You might run into problems with Active Directory authentication and query processes in some instances. Follow these tips to try to resolve any issues you might encounter.

Active Directory auth authentication and query troubleshooting

Possible error messages
Possible explanations and corrective actions
Domain controller reply did not match expectations.(-1765328237)
This error occurs when the principal/domain name does not match the domain controller server's database. For example, if the actual domain is
SALES.MYCOMPANY.COM
, and the administrator specifies
STRESS
as the domain, then the
krb5.conf
file displays the following:
default_realm = SALES SALES = { domain controller = (domain controller server) admin = (admin server)
So, when the administrator tries to authenticate with
useraccount@SALES
, the krb5 library notices that the principal name
SALES
differs from the actual one in the server database.

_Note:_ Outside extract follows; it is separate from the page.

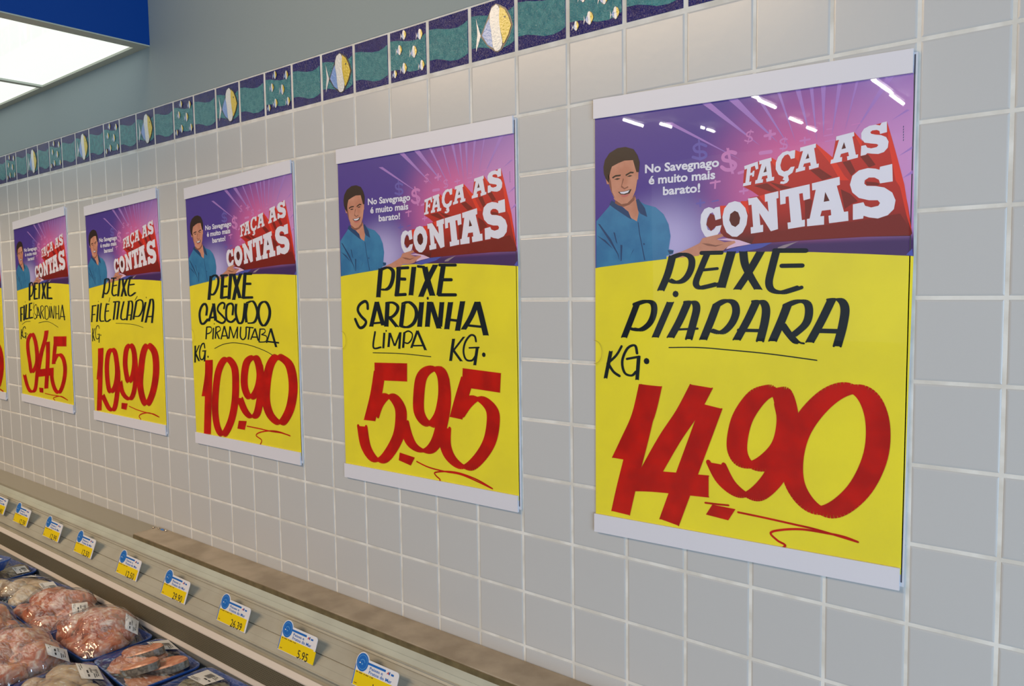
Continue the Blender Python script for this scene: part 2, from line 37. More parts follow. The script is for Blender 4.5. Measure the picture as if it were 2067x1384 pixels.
1:([((.0367,.0008),.0009,[(.2751,.3465),(.2573,.4382)]),((.0243,.0006),.0036,[(.2744,.35),(.3193,.3432),(.3451,.3667),(.3257,.4004),(.2879,.4157),(.2617,.4152)]),((.0325,.0007),.0009,[(.3789,.3472),(.3542,.4317)]),((.0034,.0001),.0047,[(.3657,.3491),(.438,.35)]),((.0034,.0001),.0047,[(.3684,.3798),(.407,.3795)]),((.0034,.0001),.005,[(.35,.4316),(.4231,.4294)]),((.0302,.0007),.0009,[(.472,.3488),(.448,.4321)]),((.0329,.0007),.0009,[(.5304,.3493),(.54,.3871),(.5728,.4341)]),((.0329,.0007),.0009,[(.596,.3512),(.5483,.3873),(.5106,.4342)]),((.0357,.0008),.0009,[(.6285,.3521),(.6096,.4347)]),((.0032,.0001),.0043,[(.6281,.3543),(.6606,.3541)]),((.0032,.0001),.0054,[(.6238,.3781),(.6843,.3796)]),((.0032,.0001),.0057,[(.6059,.4324),(.6987,.4339)]),((.0292,.0001),.0009,[(.0668,.4733),(.0556,.5519)]),((.0036,0),.0043,[(.0572,.4756),(.1169,.4726)]),((.0036,0),.004,[(.0637,.5114),(.0958,.5103)]),((.0306,.0002),.0009,[(.1415,.4623),(.1204,.5459)]),((0,0),.004,[(.1647,.4445),(.1651,.4445)]),((.0304,.0002),.0009,[(.187,.4581),(.1531,.54)]),((.0036,0),.0049,[(.1535,.5376),(.2122,.5341)]),((.0317,.0002),.0009,[(.2542,.4543),(.2297,.5353)]),((.0035,0),.0042,[(.2452,.4554),(.307,.4527)]),((.0035,0),.0042,[(.2426,.4912),(.2871,.4881)]),((.0035,0),.0049,[(.2301,.533),(.3053,.5296)]),((.0069,.0001),.0021,[(.342,.4509),(.3234,.4804)]),((.0069,0),.003,[(.387,.4855),(.3951,.4652),(.3654,.4637),(.3355,.4851),(.3484,.508),(.3802,.5218),(.3604,.5354),(.3306,.5331),(.3186,.5056)]),((.0136,.0001),.0012,[(.4147,.4744),(.3866,.5332)]),((.0169,.0001),.0012,[(.4147,.4744),(.4545,.5332)]),((.0017,0),.0024,[(.3891,.5195),(.4406,.5174)]),((.0151,.0001),.0009,[(.4746,.4705),(.4623,.5366)]),((.0083,.0001),.0026,[(.4742,.4728),(.5084,.4686),(.5305,.4844),(.4856,.5019)]),((.015,0),.0012,[(.4814,.5019),(.5209,.5367)]),((.0149,.0001),.0009,[(.5573,.4736),(.546,.5356)]),((.0098,.0001),.0026,[(.5573,.4736),(.5988,.4718),(.6266,.4984),(.613,.529),(.5782,.54),(.5464,.5333)]),((.013,.0001),.0009,[(.6435,.4723),(.633,.5312)]),((0,0),.0028,[(.6714,.461),(.6718,.461)]),((.0129,.0001),.0009,[(.6718,.4726),(.6573,.5313)]),((.0145,.0001),.0008,[(.6718,.4726),(.7008,.5357)]),((.0128,.0001),.0008,[(.7321,.471),(.7088,.5357)]),((.0142,.0001),.0008,[(.7595,.4734),(.7484,.5368)]),((.0141,.0001),.0008,[(.8113,.4697),(.8031,.54)]),((.0016,0),.0022,[(.7527,.512),(.8078,.5123)]),((.0124,.0001),.0011,[(.8775,.4683),(.8228,.539)]),((.02,.0001),.0011,[(.8775,.4683),(.907,.5442)]),((.0015,0),.0028,[(.8369,.5252),(.9177,.5264)]),((0,0),.0017,[(.0799,.5673),(.155,.5529),(.2532,.5504)]),((0,0),.0017,[(.416,.5581),(.5432,.5511),(.6408,.5553),(.7846,.579)]),((.0165,-.0002),.0012,[(.0565,.5945),(.0384,.6504)]),((.0082,-.0001),.0019,[(.0907,.5942),(.0508,.6232)]),((.0137,-.0002),.0014,[(.0508,.6232),(.0857,.64)]),((.0109,-.0001),.0026,[(.1457,.5902),(.1277,.579),(.0866,.5942),(.0795,.63),(.113,.6396),(.1377,.6311)]),((.0027,0),.0021,[(.1205,.6153),(.1547,.6131)]),((.0135,-.0002),.0009,[(.1479,.6132),(.1413,.647)]),((0,0),.0046,[(.1775,.62),(.1781,.62)])],[((.0688,-.0018),.0078,[(.2797,.6188),(.1951,.6461),(.172,.696),(.1971,.7731),(.224,.8269),(.3118,.7936),(.3491,.7473),(.3362,.6647),(.2797,.6188)]),((.0668,-.0025),.007,[(.3375,.6578),(.366,.7467),(.3281,.8451),(.2746,.9213),(.1795,.9337),(.1178,.9049),(.0742,.8501)]),((.0787,-.0019),.0013,[(.5639,.5973),(.5312,.6411),(.4418,.7172),(.3595,.816)]),((-.0073,.0403),.0013,[(.3245,.8296),(.6615,.8056)]),((.0751,-.0026),.0013,[(.5782,.6553),(.5628,.7408),(.5026,.9019)]),((-.0088,.0516),.0008,[(.6886,.6512),(.922,.6473)]),((.0677,-.0017),.0013,[(.7246,.6512),(.6891,.7174),(.6682,.7674)]),((.0672,-.0028),.0073,[(.6833,.7504),(.7361,.7227),(.808,.7175),(.8618,.7448),(.8742,.7957),(.831,.8587),(.7517,.9083),(.6753,.8993),(.6265,.8519),(.6225,.7989)]),((0,0),.0026,[(.4725,.9291),(.6029,.93),(.772,.9285),(.8987,.9397)]),((.0072,-.0004),.0026,[(.8988,.9394),(.7959,.9271),(.6997,.9327),(.6309,.9451),(.6595,.955),(.6515,.9666)])],[[(.3623,.9042),(.4458,.9022),(.441,.9285),(.3706,.9291)]])}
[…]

Additional troubleshooting tips for Active Directory authentication

You should
Steps to take
Check that your access policy is attempting to perform authentication
  • Refer to the message boxes in your access policy to display information on what the access policy is attempting to do.
  • Refer to
    /var/log/apm
    to view authentication attempts by the access policy.
Make sure that your log level is set to the appropriate level. The default log level is
notice
.
Confirm network connectivity
  • Access Access Policy Manager (APM) through the command line interface and check your connectivity by pinging the Active Directory server using the host entry in the AAA Server box.
  • Confirm that the Active Directory port (
    88
    or
    389
    ) is not blocked between APM, and the Active Directory server.
Check the Active Directory server configuration
  • Confirm that the Active Directory server name can be resolved to the correct IP address, and that the reverse name resolution (IP address to name) is also possible.
  • Confirm that the Active Directory server and the BIG-IP system have the correct time setting configured.
Since Active Directory is sensitive to time settings, use NTP to set the correct time on the BIG-IP system.
Capture a tcpdump
Use the tcpdump utility on the BIG-IP system to record activities between Access Policy Manager and the authentication server when authentication attempts are made.
  1. Type a command to start the tcpdump utility. For example, type
    tcpdump -s0 -i
    1.1
    -w
    /var/tmp/ad-test.pcap
    host
    10.10.10.10
    where
    1.1
    is an interface number,
    /var/tmp/ad-test.pcap
    is the path and filename for an output binary file, and
    10.10.10.10
    is the IP address for the authentication server.
    For tcpdump utility syntax, refer to SOL411: Overview of packet tracing with the tcpdump utility on the AskF5 web site located at
    support.f5.com
    .
  2. Run the authentication test.
  3. After authentication fails, stop the tcpdump utility, download the result to a client system, and use an analyzer to troubleshoot.
If you decide to escalate the issue to customer support, you must provide a capture of the tcpdump when you encounter authentication issues that you cannot otherwise resolve on your own.